*** Records supplied

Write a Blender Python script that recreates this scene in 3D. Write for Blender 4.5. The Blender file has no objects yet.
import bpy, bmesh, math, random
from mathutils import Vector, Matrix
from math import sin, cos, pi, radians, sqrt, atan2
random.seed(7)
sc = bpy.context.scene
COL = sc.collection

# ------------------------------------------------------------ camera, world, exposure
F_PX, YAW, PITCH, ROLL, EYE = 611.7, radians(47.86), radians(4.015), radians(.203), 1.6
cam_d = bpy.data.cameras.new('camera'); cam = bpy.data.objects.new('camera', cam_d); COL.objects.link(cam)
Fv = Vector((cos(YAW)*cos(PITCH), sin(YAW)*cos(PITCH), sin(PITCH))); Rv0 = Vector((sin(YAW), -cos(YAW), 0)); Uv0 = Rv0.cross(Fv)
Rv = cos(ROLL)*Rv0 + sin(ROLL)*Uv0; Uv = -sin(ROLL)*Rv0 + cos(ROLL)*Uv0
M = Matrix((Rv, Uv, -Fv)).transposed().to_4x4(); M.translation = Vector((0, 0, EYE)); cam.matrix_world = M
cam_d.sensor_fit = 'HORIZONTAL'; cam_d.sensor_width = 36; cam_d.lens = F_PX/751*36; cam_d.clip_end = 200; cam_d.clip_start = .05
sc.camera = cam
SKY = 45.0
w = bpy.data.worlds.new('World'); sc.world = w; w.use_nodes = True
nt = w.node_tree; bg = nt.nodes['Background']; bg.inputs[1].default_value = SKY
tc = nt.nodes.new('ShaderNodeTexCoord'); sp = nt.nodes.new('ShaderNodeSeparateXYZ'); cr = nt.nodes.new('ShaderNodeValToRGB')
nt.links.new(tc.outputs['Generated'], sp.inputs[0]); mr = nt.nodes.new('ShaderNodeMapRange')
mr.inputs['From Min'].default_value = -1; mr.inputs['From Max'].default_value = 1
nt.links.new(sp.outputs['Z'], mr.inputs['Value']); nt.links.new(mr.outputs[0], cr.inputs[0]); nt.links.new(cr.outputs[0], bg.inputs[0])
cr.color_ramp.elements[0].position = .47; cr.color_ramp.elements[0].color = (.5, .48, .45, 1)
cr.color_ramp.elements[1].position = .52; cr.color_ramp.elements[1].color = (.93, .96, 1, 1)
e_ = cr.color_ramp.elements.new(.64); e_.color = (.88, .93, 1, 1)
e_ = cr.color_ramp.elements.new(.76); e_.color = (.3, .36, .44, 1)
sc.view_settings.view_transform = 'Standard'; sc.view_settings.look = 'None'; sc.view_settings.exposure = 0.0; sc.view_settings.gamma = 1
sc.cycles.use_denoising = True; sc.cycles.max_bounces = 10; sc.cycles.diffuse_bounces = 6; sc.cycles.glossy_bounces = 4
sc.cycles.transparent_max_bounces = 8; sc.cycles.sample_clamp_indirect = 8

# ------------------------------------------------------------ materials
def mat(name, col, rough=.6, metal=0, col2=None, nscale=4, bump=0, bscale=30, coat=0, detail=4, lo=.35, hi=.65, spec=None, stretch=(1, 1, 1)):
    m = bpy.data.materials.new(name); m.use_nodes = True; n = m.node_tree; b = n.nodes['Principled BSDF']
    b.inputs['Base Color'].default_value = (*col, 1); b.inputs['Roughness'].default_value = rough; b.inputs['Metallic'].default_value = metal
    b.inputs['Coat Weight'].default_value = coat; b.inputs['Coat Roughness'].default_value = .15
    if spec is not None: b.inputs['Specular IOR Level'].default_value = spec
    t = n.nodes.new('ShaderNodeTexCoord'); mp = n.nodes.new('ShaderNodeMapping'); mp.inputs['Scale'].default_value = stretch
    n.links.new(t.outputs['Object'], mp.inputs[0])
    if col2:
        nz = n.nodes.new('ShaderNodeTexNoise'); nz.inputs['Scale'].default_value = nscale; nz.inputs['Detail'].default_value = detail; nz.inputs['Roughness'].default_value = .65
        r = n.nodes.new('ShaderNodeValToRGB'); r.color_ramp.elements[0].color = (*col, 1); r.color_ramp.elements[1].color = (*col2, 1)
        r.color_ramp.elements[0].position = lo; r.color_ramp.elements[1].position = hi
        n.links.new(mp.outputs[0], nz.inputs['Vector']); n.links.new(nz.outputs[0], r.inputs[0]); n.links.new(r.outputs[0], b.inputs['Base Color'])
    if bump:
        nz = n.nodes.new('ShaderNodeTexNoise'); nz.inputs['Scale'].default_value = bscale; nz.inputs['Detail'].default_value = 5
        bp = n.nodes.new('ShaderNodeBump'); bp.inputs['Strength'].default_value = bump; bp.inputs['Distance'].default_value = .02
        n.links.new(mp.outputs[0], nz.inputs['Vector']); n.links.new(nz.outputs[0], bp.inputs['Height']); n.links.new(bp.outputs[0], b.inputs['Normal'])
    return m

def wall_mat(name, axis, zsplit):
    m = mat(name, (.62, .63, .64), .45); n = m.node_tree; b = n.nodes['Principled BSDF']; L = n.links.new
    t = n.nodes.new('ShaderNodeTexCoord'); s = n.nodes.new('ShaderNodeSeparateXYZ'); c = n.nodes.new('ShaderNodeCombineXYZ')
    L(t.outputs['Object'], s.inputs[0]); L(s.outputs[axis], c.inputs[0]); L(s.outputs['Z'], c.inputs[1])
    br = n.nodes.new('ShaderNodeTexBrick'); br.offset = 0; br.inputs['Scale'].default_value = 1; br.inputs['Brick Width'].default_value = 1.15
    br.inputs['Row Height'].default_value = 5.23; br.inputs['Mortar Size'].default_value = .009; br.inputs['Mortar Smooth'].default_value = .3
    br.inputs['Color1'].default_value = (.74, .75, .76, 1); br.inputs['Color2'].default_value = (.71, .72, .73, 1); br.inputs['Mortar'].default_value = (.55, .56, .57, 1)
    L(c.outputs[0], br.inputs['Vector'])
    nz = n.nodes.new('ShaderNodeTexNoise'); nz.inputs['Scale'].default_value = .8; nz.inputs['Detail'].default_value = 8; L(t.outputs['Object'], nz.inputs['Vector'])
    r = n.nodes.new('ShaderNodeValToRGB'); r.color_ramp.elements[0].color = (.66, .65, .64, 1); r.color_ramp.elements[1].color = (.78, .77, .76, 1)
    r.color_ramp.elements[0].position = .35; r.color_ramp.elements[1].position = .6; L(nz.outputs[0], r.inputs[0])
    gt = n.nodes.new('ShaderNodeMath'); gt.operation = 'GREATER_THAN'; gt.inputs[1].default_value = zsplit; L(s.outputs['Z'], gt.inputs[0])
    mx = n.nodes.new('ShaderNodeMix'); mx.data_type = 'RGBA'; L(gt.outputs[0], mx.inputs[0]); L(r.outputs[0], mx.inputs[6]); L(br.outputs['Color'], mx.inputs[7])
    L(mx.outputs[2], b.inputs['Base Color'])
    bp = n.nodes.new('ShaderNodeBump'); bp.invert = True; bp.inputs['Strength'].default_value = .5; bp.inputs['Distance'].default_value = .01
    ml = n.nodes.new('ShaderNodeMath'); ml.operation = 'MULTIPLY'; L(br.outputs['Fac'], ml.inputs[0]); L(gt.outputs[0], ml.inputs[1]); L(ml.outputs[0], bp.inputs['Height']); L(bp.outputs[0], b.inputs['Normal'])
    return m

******
*** Records supplied

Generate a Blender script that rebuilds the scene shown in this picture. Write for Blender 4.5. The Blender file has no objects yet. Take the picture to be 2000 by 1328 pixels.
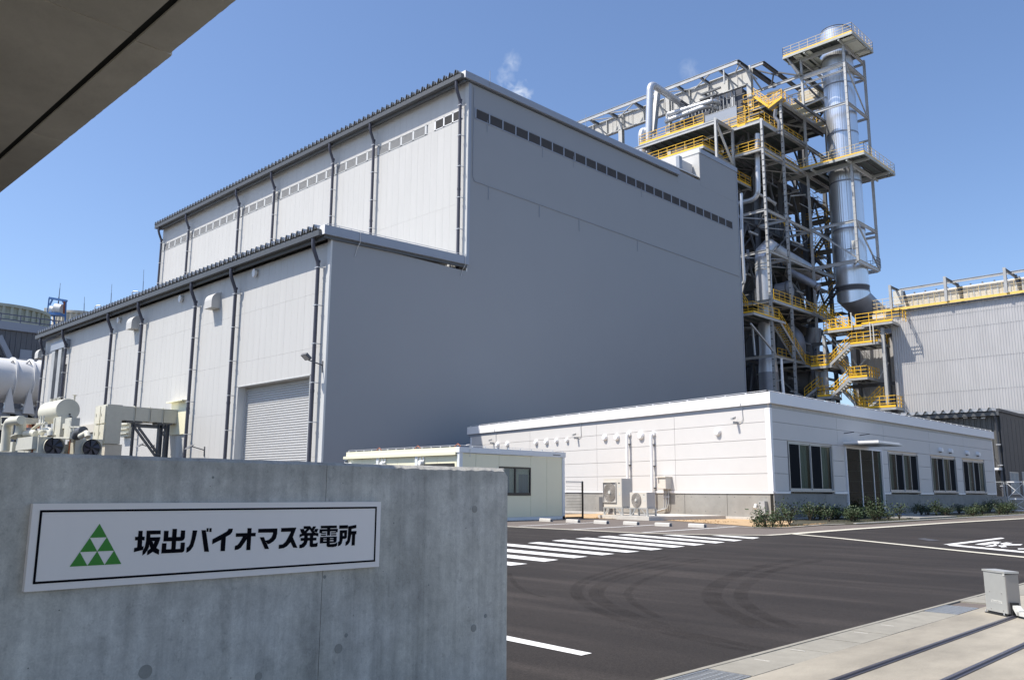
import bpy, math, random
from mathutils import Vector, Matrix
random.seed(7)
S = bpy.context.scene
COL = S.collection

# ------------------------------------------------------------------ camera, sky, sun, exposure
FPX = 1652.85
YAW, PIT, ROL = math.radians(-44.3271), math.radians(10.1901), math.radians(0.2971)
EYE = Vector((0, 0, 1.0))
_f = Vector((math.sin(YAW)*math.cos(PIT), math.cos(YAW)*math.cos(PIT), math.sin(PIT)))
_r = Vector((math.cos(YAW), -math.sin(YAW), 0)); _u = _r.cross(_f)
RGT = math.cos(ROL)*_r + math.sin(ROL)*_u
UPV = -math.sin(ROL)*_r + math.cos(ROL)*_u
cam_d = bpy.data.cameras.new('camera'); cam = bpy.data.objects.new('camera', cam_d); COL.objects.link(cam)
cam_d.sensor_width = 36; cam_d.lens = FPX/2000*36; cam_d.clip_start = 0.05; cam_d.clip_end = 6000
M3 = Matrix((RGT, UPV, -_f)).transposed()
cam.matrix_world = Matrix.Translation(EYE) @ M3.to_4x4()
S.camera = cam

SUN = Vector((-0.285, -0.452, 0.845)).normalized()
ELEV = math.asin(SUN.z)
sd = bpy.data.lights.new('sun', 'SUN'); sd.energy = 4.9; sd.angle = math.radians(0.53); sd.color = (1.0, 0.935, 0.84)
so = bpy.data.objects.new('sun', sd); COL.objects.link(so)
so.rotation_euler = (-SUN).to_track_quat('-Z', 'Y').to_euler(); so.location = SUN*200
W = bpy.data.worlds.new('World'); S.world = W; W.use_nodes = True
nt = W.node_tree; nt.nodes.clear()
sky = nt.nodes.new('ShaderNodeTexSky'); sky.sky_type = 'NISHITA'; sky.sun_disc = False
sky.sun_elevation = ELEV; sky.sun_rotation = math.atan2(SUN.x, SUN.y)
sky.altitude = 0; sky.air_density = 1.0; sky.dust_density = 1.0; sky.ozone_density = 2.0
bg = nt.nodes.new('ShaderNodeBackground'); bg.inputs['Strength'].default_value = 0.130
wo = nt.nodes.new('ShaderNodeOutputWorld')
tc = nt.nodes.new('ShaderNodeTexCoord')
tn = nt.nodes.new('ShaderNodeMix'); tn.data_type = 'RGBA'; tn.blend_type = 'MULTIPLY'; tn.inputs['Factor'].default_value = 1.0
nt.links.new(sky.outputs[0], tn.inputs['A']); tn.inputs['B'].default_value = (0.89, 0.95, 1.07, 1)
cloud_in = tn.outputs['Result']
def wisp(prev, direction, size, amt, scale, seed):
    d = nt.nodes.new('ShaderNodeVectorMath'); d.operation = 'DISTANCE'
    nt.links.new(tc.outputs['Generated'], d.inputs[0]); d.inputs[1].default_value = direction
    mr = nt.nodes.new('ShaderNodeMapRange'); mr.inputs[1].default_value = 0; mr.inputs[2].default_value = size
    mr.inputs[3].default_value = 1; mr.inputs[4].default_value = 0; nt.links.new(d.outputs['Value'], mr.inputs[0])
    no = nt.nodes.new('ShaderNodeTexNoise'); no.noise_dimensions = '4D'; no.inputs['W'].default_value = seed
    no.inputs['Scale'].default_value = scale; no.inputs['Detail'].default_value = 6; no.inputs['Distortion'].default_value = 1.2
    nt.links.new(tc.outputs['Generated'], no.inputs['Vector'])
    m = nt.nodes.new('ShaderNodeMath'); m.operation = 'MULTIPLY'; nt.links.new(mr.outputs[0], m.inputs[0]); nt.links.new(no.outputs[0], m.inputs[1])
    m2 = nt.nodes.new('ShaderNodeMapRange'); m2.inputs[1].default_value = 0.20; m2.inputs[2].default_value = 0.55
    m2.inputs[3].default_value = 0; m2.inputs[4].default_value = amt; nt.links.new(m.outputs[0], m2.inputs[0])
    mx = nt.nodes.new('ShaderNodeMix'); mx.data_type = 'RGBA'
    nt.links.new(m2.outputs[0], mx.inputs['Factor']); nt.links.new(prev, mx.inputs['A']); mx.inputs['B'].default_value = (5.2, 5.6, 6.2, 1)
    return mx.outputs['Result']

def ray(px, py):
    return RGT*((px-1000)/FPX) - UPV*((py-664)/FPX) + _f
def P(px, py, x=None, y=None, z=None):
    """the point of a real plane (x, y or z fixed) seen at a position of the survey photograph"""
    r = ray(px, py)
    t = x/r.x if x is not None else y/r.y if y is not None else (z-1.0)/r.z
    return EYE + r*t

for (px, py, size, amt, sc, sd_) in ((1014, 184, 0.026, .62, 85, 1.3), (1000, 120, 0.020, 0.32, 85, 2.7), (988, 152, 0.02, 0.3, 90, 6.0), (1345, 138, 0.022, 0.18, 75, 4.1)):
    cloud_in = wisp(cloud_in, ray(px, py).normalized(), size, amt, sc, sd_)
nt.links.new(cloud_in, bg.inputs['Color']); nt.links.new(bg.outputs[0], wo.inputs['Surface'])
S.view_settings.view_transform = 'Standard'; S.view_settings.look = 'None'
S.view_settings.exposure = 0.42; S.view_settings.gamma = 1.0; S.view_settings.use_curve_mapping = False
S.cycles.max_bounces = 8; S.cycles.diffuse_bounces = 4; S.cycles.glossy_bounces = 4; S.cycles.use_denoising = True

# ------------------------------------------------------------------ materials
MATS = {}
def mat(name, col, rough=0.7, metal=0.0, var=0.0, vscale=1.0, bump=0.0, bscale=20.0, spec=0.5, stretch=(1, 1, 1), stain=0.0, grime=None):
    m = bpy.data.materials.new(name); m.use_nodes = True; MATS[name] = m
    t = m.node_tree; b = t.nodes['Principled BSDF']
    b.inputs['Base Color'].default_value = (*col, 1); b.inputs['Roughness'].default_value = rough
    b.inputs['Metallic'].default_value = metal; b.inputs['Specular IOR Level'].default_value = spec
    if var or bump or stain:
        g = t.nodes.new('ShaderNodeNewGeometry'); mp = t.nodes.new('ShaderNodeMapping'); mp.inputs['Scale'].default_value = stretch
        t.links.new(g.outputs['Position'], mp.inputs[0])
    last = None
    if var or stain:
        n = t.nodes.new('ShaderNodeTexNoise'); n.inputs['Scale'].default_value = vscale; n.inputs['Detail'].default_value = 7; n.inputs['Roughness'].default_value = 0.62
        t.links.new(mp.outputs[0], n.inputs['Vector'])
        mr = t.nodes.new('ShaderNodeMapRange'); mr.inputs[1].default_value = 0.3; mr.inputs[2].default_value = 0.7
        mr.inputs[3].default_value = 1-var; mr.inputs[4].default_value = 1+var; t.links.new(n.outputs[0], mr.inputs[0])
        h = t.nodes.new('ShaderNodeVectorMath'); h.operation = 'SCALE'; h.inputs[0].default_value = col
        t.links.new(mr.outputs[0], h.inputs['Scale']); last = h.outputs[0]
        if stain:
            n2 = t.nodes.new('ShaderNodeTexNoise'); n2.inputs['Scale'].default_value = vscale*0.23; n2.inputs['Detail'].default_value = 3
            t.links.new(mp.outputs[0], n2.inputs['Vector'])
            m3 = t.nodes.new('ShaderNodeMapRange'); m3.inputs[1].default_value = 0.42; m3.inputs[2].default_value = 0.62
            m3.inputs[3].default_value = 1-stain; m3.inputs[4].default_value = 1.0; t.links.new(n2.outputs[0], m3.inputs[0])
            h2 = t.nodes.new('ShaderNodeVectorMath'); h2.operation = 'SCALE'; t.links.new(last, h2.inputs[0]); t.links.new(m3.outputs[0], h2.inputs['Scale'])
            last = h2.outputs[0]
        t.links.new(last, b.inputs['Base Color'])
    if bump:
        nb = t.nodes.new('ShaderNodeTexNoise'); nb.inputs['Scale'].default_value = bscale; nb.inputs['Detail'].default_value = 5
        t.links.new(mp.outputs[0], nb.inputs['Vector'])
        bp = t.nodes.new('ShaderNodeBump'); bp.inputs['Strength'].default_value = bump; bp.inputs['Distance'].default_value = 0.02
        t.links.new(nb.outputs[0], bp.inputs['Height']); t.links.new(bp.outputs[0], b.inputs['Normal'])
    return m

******

• [What to produce]
Give again the run of lines that opens at the line with "Write a Blender" and closes at the line with "COL = sc.collection", exactly, and only that run.

• [Complete output]
Write a Blender Python script that recreates this scene in 3D. Write for Blender 4.5. The Blender file has no objects yet.
import bpy, bmesh, math, random
from mathutils import Vector, Matrix
from math import sin, cos, pi, radians, sqrt, atan2
random.seed(7)
sc = bpy.context.scene
COL = sc.collection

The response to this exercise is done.